The Best of Best of the James Tait Black Prizes, a one-off event, will honour the best novel to have been recognised since it was first awarded in 1919.

The shortlist also includes Angela Carter, Graham Greene, Cormac McCarthy and Caryl Phillips.

The award is being made to celebrate the 250th anniversary of English literature study at Edinburgh University.

The James Tait Black prize commemorates the best work of fiction and the best biography published in the previous year, with the winning authors each receiving £10,000.

The roll-call includes some of the most celebrated names in fiction, including EM Forster, DH Lawrence, Aldous Huxley, Angus Wilson, Iris Murdoch, William Golding and Bruce Chatwin.

Winners of the biography prize have included John Buchan, Antonia Fraser, Doris Lessing and Gitta Sereny.

The six candidates for the best-of-the-best honour are all drawn from the fiction list.
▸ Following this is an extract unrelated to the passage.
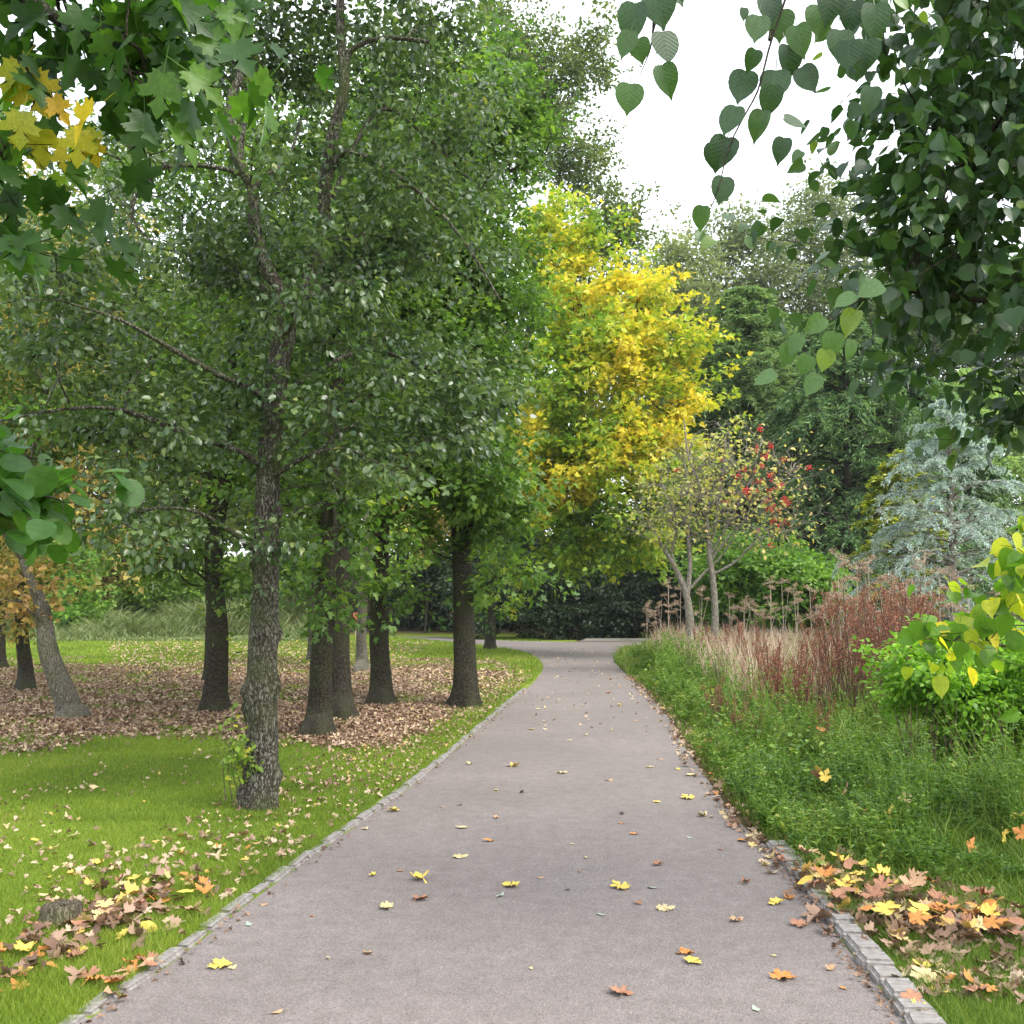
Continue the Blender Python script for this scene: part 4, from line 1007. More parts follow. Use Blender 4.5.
def berries(root, lp, n, xmin):
    ends = lp[:, -1]; base = np.array(root.location)
    ends = ends[ends[:, 0] > xmin]
    idx = rng.choice(len(ends), min(n, len(ends)), replace=False)
    bm = _bm.new(); _bm.ops.create_icosphere(bm, subdivisions=1, radius=1)
    TV = np.array([v.co[:] for v in bm.verts]); TF = np.array([[v.index for v in f.verts] for f in bm.faces]); bm.free()
    c = np.repeat(ends[idx], 16, axis=0) + rng.normal(size=(len(idx) * 16, 3)) * np.array([.05, .05, .035]) - base
    V = (c[:, None] + TV[None] * .018).reshape(-1, 3); Fc = (TF[None] + (np.arange(len(c)) * len(TV))[:, None, None]).reshape(-1, 3)
    obj('berries', mesh_np('berries', V, tris=Fc), BERRY, root, kind='stuff')
ra, lpa = rowan('rowan_tree', 'rowan with a low forked trunk, the left one of the pair by the path bend', (692, 668),
    [([(691, 640), (689, 610), (685, 590), (676, 570), (664, 549, -.1)], .1, .045), ([(687, 597), (690, 565), (688, 535), (690, 500), (684, 460)], .06, .02), ([(689, 590), (705, 572), (722, 555), (745, 520)], .035, .012), ([(676, 570), (672, 552), (676, 520), (660, 480)], .035, .012)],
    [pxb(690, 490, 22, 50, 55, 1.1), pxb(665, 520, 22, 30, 30, .8)], 1)
berries(ra, lpa, 3, 3.5)
rb, lpb = rowan('rowan_tree', 'rowan with many thin upright branches and red berries, the right one of the pair', (716, 672),
    [([(715, 640), (715, 610), (713, 580), (709, 556)], .085, .06), ([(709, 560), (707, 520), (698, 480), (688, 455), (684, 420)], .05, .014), ([(710, 562), (722, 545), (740, 525), (765, 500), (790, 475)], .035, .01), ([(712, 575), (735, 562), (758, 540), (790, 530)], .032, .01), ([(709, 556), (716, 520), (722, 480), (726, 440)], .04, .012), ([(709, 558), (730, 520), (750, 480), (762, 440)], .03, .01)],
    [pxb(745, 480, 22, 62, 55, 1.4), pxb(770, 520, 22, 50, 40, 1.1, .8), pxb(725, 440, 22, 45, 26, 1, .8), pxb(795, 470, 22, 20, 30, .6, .4)], 2)
berries(rb, lpb, 34, 4.7)

# ------------------------------------------------------------------ dead flower stalks
RED = leaf_mat('rust_red_seed', [(0, (.15, .045, .03)), (.5, (.3, .105, .07)), (1, (.5, .28, .19))], .15, .8, .15, 1.)
STEMD = simple_mat('dark_dead_stem', (.05, .03, .022), (.14, .085, .055), 30, .85, .2)
STEMP = simple_mat('pale_dead_stem', (.3, .23, .17), (.5, .42, .33), 30, .85, .2)
def dock_proto(H, nst, seed, spread_=.16):
    st = rng.normal(size=(nst, 3)) * .04; st[:, 2] = 0
    en = st + rng.normal(size=(nst, 3)) * np.array([spread_, spread_, .08 * H]); en[:, 2] = H * (.75 + .3 * rng.random(nst))
    u = np.linspace(0, 1, 7)[None, :, None]
    pa = st[:, None] * (1 - u) + en[:, None] * u + rng.normal(size=(nst, 7, 3)) * .012
    a = [tubes_arrays(pa, np.tile(np.linspace(.0085, .003, 7), (nst, 1)), 5)]
    k = 15; M = nst * k
    bi = np.repeat(np.arange(nst), k); uu = .35 + .62 * rng.random(M)
    s = st[bi] * (1 - uu[:, None]) + en[bi] * uu[:, None]
    az = rng.random(M) * 2 * PI; L = H * .15 * (1.3 - uu) * (.5 + .9 * rng.random(M)) + .03
    d = np.stack([np.cos(az) * .42, np.sin(az) * .42, np.full(M, .9)], -1)
    v = np.linspace(0, 1, 4)[None, :, None]
    sp_ = s[:, None] + d[:, None] * L[:, None, None] * v
    a.append(tubes_arrays(sp_, np.tile(np.array([.003, .0025, .002, .0015]), (M, 1)), 3))
    sm = mesh_np('dead_stems', *[x for x in [join_arrays(a)[0]]], quads=join_arrays(a)[1])
    q = 22; bi2 = np.repeat(np.arange(M), q); w = .1 + .9 * rng.random(M * q)
    pos = s[bi2] + d[bi2] * (L[bi2] * w)[:, None] + rng.normal(size=(M * q, 3)) * .011
    hm = leaves_mesh('seed_heads', pos, rng.normal(size=(M * q, 3)), rng.normal(size=(M * q, 3)), .016 * (.6 + .8 * rng.random(M * q)), KITE, rng.random(M * q) * .999)
    return sm, hm
docks = [dock_proto(1.7, 6, i) for i in range(3)] + [dock_proto(1.15, 7, 10 + i, .2) for i in range(2)]
def place_dock(pi, x, y, s, label, group, rz):
    sm, hm = docks[pi]
    o = empty('dead_dock_plant', (x, y, 0), label, 'dead plant', group)
    o.rotation_euler = (0, 0, rz); o.scale = (s, s, s)
    a = bpy.data.objects.new('stems', sm); b_ = bpy.data.objects.new('seed_heads', hm)
    for c, m in ((a, STEMD), (b_, RED)):
        col.objects.link(c); c.parent = o
        if not c.data.materials: c.data.materials.append(m)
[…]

Graham Greene won with The Heart of the Matter in 1948; Muriel Spark with The Mandelbaum Gate in 1965; and Angela Carter in 1984 with Nights at the Circus, a prize she shared with JG Ballard for Empire of the Sun.

James Kelman's A Disaffection took the award in 1989, Caryl Phillips won for Crossing the River in 1993, and Cormac McCarthy for The Road in 2006.

The winning book, which will be announced in December, will be selected by a judging panel including broadcaster Kirsty Wark and award-winning author and writer-in-residence at the university, Alan Warner.

Regius Professor Greg Walker, chairman of the James Tait Black Prizes at Edinburgh University, said: "This Best of the Best award is a wonderful opportunity to revisit some of the best writers in the literary canon. "It is fitting, in the year of celebration of 250 years of study of English literature at the University of Edinburgh, that we recognise the wonderful contribution this prize makes to honouring great literature."

He added: "It has been an absolutely fantastic prize, and you almost have a world team of authors in the first 20 or 30 years ... It has been, overall, a pretty stunning list of winners."

On the decision to focus on fiction and not on biography, he added: "The view that prevailed was that fiction is timeless. You can pick up a book from the 1920s and it still moves you.

"You pick up a biography which all the reviews said was absolutely outstanding, and would last a century, and you think, 'It is talking about things we no longer think about', or the values underlying a biography have changed substantially, even in 20 years. Some obviously last, but they don't last time, and the scrutiny of shifts in culture, in quite the way that novels do."

The shortlist was selected by scholars and students of literature at the university. The James Tait Black Prizes were founded in 1919 by Janet Coats, the widow of publisher James Tait Black, to commemorate her husband's love of reading. They are the only major British book awards judged by scholars and postgraduate literature students.

Each year, more than 300 books are read by professors of literature and postgraduate readers prior to the conferment of the prizes.